When the bass player of any band walks onstage in sunglasses and a dress covered in gigantic orange flowers, you have to wonder, for at least a second, what you’ve gotten yourself into.

At the Iron Horse Music Hall in Northampton, MA, the four-piece Orange Television, composed of Nate Martel (guitar, vocals), Howard Jay Feibusch (guitar, vocals), Myles Thomas Hefferman (bass) and Robert Lamond Monte Arnstam (drums), manage to squeeze themselves, and at one point, two guest musicians for more than ninety minutes of music that ranges from the soft and soulful to the energetic and spunky.

Playing to crowds at the Iron Horse can’t be easy, since the interior has two distinct levels, a bar tucked away in the back, and a fairly narrow dance pit in front of the stage with most sitting areas located to one side and the back of the pit, but OTV takes it all in stride and gets right down to business after their sound check.

At first, they have an almost ambient, post-modern feel going, but within the first minute and a half they launch into a gritty, feel-it-in-your-bones guitar.
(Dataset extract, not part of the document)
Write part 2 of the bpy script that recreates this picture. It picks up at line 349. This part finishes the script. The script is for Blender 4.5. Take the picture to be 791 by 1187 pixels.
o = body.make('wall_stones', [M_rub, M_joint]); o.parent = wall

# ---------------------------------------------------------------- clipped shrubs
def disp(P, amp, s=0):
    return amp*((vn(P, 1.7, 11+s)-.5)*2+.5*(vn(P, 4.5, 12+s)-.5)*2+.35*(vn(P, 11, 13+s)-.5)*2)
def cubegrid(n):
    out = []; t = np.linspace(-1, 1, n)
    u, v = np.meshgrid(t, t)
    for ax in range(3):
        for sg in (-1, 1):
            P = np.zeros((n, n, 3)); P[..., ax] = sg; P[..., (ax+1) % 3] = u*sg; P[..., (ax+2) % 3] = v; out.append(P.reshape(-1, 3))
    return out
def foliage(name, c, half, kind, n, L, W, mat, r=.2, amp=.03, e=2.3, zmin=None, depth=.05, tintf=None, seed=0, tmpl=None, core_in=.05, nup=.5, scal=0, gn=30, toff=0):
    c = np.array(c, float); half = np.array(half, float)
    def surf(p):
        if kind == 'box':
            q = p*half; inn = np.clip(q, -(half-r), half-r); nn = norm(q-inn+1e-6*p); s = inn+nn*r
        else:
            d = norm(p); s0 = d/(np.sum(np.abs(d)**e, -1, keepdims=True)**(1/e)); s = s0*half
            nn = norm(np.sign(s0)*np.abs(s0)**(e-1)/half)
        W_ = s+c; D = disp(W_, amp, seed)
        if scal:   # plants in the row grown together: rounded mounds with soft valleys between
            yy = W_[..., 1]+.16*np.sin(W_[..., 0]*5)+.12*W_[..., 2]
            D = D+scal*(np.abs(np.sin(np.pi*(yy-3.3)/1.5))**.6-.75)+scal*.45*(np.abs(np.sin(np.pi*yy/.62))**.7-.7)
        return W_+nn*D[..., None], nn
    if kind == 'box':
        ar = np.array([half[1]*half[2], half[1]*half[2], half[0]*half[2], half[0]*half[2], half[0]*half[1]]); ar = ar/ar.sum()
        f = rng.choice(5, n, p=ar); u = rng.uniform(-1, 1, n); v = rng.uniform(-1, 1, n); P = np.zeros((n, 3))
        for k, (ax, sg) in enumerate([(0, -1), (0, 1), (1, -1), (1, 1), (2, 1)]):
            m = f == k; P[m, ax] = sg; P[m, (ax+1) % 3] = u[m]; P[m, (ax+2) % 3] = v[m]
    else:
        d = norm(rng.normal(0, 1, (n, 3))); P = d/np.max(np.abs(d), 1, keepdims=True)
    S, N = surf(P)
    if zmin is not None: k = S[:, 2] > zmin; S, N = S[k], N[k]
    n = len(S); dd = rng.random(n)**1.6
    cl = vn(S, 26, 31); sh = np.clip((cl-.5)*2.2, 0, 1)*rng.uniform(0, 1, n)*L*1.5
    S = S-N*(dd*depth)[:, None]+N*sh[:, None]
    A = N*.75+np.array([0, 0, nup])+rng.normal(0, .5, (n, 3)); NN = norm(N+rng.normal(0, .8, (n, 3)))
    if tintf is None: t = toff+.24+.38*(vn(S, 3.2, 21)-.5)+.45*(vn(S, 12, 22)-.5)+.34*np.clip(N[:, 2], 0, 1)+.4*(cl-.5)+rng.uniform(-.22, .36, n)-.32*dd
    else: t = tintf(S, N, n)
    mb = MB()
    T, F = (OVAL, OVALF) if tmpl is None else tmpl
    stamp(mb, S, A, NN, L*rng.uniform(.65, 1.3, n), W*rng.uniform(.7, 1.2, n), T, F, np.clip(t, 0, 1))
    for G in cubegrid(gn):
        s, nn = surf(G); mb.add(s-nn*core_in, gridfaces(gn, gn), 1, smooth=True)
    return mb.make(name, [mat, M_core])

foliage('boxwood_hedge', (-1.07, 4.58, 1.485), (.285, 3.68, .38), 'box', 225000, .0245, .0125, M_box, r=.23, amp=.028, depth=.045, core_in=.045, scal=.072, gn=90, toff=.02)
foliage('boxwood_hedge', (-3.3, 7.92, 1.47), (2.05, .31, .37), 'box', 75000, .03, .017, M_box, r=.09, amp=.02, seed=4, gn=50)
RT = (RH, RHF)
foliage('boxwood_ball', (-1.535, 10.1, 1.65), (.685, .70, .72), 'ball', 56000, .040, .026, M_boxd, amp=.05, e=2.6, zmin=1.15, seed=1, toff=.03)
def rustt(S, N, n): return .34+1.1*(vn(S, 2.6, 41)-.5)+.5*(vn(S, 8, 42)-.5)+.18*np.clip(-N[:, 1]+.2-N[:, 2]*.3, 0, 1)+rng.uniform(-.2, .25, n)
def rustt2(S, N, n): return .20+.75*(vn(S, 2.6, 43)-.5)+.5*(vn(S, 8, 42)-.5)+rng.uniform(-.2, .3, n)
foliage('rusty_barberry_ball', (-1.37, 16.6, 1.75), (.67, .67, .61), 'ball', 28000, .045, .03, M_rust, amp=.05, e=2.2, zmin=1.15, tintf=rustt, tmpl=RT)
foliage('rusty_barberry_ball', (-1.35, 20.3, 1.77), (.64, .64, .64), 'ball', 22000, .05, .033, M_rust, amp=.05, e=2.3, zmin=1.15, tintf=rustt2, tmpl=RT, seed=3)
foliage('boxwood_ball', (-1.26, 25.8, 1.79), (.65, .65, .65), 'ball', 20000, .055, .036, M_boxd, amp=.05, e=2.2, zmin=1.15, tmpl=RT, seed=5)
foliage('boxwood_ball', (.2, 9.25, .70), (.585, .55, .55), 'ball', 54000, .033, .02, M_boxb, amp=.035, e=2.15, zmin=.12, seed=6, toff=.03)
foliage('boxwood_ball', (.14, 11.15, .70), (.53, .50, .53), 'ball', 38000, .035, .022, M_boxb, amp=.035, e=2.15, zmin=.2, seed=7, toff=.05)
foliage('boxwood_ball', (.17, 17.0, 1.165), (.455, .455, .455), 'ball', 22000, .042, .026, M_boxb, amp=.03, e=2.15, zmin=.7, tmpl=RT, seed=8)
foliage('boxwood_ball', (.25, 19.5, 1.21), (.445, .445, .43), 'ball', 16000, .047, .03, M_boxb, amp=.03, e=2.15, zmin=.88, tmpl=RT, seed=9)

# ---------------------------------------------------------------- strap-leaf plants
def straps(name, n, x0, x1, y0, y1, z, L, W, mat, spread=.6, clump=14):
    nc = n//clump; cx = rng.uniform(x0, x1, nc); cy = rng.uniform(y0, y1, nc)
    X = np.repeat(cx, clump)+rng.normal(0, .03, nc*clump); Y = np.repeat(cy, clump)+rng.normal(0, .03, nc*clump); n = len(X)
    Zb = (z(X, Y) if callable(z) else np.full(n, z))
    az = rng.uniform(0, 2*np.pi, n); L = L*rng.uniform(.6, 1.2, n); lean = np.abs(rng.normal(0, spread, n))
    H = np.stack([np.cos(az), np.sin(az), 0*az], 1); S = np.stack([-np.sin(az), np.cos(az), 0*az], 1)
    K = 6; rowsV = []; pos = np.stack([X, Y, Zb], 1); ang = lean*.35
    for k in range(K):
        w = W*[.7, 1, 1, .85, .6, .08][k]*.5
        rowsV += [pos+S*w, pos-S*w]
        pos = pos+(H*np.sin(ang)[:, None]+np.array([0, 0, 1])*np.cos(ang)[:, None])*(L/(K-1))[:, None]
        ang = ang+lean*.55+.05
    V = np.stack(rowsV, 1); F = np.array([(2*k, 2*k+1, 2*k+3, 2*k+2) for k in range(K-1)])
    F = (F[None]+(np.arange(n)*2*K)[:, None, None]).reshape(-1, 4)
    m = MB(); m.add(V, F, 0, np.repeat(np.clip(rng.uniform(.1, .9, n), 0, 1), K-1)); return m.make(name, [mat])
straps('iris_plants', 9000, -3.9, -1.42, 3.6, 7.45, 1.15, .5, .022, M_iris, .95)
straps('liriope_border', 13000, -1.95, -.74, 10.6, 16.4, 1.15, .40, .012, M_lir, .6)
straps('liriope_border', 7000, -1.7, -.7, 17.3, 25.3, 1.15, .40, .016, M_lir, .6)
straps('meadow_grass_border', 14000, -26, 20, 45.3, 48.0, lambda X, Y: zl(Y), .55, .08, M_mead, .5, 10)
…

Some impressive, nimble time signature changes early on showcases their talent well without being too overt – you can really feel okay admiring them: they’ve got a cool attitude that’s not aloof, including the audience in their vibe as they move through an almost seamless set list:

“Aisha”, off their new album Extended Play is in top form, with some increased reverb on their instruments that created an absolute wall of sound that fills the entire space. The kind of energy they give off is absolutely indescribable – while it’s not necessarily high-level, it completely envelops you.

Orange Television

Even on the balcony level, the audience that at first preferred to observe from afar, is urged to move. Throughout the rest of the show, OTV exhibits a tremendous amount of cross-genre capability: indie rock. Grunge punk. There’s even something that almost sounds like country (almost); all without missing a single beat.

Each member of the group is totally invested from start to finish. Myles has removed his sunglasses – though the dress made it all the way through. As they were nearing the end of their set, they whip out a cover of MGMT’s “Electric Feel”, which they have spiced up by adding swing to their guitar and a little more attitude to their vocals. It removed some of the ethereal quality that MGMT’s performance of the song had, but made it, in the end, a much better live performance.

They finish off the night with “Assembly Line”, much to the delight of the crowd, who has been calling out for them to play it all night. When they step off the stage, everyone in the room lingers, still enveloped. Not enough good things can be said about OTV’s live presence: they were talented, spellbinding, and downright unforgettable.